Czy da się obliczyć ... niepodległość Szkocji?
Według specjalistów z dziedziny ekonometrii niepodległość Szkocji, a także kraju Basków, jest prawdopodobna; wskazuje na nią model matematyczny, który zastosowali badacze, by ocenić, gdzie w Europie najbardziej realne jest pojawienie się nowych państw.
Naukowcy z Francji, Hiszpanii i USA "zbudowali coś, co jest w istocie matematycznym modelem Europy - relacjonuje portal BBC News. Posłużyli się danymi dotyczącymi PKB, nierówności, kultury i genetyki, by ocenić stabilność państw, czyli na ile prawdopodobne jest oderwanie się od nich nowych niezależnych krajów.
Model przetestowano wprowadzając dane z byłej Jugosławii. Z obliczeń wynikało, że Jugosławia rozpadnie się, a niepodległość jako pierwsze uzyskają Słowenia i Chorwacja - a więc tak, jak rzeczywiście się stało.
Jednak prof. Klaus Desmet z uniwersytetu w Madrycie, który kierował badaniem, wskazuje, że niepodległość Szkocji byłaby bardziej oczywista, gdyby ta część Zjednoczonego Królestwa była "trochę bogatsza lub trochę większa".

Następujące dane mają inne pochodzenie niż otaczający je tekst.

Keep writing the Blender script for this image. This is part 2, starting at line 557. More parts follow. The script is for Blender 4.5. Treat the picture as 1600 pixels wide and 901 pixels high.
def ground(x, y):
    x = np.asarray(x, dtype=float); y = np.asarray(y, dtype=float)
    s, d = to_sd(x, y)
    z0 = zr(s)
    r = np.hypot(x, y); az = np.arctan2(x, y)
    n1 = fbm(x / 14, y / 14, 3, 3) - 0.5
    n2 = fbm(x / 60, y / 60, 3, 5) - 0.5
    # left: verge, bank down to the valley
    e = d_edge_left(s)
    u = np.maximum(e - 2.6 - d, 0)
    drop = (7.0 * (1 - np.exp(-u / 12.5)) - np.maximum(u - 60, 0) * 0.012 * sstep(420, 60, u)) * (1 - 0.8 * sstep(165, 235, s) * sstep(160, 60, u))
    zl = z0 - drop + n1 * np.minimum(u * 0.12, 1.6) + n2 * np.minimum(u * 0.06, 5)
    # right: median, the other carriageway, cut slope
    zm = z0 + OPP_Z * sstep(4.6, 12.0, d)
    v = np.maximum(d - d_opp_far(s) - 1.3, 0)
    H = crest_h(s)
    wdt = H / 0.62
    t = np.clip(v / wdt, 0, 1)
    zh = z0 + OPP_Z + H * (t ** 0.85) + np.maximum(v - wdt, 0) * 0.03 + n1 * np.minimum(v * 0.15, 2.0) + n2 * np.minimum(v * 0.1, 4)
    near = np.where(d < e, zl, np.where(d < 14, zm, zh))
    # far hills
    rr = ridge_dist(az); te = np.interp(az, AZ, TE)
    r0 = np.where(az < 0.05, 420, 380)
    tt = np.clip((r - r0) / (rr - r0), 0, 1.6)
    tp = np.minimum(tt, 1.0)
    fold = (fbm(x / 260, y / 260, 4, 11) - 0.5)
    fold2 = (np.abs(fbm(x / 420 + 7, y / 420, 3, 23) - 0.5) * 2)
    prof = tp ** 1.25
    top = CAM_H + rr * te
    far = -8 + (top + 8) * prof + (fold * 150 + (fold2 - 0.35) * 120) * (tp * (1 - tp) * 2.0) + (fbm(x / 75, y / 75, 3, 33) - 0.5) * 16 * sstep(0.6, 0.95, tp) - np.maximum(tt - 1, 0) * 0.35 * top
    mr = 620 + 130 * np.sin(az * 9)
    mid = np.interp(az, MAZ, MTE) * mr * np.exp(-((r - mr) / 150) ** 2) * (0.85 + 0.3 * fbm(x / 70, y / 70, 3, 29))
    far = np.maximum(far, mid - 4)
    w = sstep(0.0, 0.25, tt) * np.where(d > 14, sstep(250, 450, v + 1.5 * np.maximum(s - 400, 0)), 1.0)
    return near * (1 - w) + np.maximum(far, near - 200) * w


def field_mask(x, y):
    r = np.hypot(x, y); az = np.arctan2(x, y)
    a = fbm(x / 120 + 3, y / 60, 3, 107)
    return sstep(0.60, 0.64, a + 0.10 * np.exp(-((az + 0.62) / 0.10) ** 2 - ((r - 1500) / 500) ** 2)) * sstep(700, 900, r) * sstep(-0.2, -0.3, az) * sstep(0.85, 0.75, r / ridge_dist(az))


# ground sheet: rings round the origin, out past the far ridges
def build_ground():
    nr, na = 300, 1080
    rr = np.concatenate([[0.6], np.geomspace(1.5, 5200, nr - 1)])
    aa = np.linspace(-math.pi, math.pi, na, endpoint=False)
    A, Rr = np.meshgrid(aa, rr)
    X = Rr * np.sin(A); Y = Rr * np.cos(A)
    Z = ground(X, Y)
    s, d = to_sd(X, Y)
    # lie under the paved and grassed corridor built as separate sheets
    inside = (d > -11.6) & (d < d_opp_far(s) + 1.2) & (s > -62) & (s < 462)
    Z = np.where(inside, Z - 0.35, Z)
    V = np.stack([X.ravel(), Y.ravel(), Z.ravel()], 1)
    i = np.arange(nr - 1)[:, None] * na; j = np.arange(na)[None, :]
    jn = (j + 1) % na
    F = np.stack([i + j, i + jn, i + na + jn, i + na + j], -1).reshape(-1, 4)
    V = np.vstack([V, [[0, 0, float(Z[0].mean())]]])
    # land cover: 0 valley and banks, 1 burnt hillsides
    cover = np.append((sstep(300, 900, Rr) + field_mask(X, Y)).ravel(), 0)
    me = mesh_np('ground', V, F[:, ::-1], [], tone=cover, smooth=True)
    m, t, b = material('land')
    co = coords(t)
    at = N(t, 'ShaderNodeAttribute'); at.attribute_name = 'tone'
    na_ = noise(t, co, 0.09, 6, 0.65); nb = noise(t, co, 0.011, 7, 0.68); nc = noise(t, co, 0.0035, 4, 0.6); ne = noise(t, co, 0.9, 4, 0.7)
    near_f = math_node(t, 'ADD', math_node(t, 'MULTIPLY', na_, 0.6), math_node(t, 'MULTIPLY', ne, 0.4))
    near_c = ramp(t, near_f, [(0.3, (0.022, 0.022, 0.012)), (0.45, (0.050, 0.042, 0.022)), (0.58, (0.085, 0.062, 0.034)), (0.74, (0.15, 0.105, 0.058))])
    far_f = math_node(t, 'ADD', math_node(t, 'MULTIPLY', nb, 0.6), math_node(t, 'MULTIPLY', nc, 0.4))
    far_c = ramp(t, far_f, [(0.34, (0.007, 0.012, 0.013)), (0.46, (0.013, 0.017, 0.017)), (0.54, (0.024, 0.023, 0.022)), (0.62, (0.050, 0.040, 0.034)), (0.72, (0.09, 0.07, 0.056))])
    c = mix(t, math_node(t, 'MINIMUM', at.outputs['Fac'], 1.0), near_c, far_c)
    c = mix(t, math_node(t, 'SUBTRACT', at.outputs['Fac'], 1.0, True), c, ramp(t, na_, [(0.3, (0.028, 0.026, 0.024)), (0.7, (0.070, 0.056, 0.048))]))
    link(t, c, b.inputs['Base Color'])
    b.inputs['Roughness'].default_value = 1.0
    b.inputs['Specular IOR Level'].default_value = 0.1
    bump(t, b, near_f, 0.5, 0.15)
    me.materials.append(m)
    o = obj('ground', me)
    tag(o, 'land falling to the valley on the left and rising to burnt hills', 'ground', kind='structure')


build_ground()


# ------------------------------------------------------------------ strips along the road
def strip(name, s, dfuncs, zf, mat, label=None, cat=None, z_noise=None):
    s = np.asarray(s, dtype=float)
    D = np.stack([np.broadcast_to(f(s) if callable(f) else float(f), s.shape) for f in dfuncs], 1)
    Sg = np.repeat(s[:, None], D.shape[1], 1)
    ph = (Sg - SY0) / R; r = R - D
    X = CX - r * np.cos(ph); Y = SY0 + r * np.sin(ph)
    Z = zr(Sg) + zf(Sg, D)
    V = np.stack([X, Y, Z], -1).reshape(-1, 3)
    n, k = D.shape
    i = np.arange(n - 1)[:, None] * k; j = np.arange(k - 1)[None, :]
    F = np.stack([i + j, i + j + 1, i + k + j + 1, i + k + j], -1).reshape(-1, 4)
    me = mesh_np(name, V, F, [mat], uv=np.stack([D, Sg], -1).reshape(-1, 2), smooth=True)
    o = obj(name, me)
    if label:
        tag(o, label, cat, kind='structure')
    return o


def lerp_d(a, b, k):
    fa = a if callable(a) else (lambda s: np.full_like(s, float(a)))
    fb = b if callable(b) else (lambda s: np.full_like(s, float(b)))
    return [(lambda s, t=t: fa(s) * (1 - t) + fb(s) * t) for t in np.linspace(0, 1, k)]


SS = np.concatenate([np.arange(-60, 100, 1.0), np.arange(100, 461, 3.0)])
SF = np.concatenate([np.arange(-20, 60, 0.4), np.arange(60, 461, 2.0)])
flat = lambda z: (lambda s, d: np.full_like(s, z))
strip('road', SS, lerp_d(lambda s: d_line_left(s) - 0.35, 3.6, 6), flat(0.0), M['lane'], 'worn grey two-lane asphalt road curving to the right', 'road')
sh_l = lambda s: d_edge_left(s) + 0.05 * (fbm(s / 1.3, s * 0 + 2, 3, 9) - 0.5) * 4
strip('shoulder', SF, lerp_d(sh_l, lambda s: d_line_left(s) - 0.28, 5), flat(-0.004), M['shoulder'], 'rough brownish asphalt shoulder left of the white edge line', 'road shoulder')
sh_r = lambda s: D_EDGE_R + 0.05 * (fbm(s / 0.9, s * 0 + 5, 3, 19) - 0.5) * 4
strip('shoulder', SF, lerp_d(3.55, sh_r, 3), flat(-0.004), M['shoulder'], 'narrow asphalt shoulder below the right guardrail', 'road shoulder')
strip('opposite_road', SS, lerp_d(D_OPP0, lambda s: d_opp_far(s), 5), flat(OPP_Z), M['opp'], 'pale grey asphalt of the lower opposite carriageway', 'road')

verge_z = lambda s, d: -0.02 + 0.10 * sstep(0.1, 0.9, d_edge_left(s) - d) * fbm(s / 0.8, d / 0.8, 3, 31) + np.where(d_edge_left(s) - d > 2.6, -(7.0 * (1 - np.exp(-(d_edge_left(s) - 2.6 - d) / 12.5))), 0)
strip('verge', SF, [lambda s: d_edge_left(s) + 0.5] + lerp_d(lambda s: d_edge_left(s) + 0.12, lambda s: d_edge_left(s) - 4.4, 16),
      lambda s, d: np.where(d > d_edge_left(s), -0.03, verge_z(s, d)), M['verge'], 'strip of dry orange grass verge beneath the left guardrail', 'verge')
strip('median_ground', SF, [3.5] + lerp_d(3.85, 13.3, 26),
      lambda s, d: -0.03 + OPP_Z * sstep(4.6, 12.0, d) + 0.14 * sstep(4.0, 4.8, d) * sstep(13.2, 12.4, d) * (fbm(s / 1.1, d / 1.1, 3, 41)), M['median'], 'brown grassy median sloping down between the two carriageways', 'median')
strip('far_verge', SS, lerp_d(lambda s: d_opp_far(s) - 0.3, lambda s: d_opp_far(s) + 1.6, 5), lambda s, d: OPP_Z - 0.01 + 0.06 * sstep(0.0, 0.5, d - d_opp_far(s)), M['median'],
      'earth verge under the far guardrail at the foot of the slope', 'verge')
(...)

"Dochód na mieszkańca był w Słowenii trzykrotnie wyższy niż gdzie indziej w Jugosławii. Różnica między Szkocją i Anglią jest dużo mniejsza, i nieco niekorzystna dla Szkocji - wskazuje Desmet. Jak zauważa, model "nie przewiduje, że Szkocja zyskałaby na oddzieleniu się od Zjednoczonego Królestwa". Jego zdaniem, "prawdopodobnie zyskałaby na większej decentralizacji".
Chodzi więc, jak komentuje BBC, o drogę bliższą "devo max - zwiększenia zakresu autonomii, łącznie z prawem samodzielnego decydowania o niemal wszystkich kwestiach podatkowych. Jest to opcja, która ma w Szkocji spore poparcie.
Ekonometria, która bada zależności między różnymi wielkościami ekonomicznymi stosuje metody matematyki i statystyki. Metodę zespołu prof. Desmeta można zastosować również w odwrotnym kierunku i sprawdzić, czy prawdopodobne jest zlanie się w jedno jakichś państw.
Obliczenia sugerują, że najbardziej możliwe jest połączenie się dwóch sąsiednich państw: Austrii i Szwajcarii, także Danii i Norwegii, a na trzecim miejscu, choć mniej prawdopodobne - nawet Wielkiej Brytanii i Francji.
Jednak liczby nie są w stanie przewidzieć, co stanie się naprawdę - zauważa BBC. I dodaje, że przyszłość Szkocji zależy od tego, "co myślą i czują wyborcy".
Rząd w Edynburgu chce rozpisać referendum w sprawie niepodległości Szkocji i planuje je przeprowadzić w 2014 roku. Z sondażu z 5 lutego br. wynika, że przewaga zwolenników pozostania Szkocji w Zjednoczonym Królestwie nad zwolennikami niepodległości wynosi 5 pkt proc.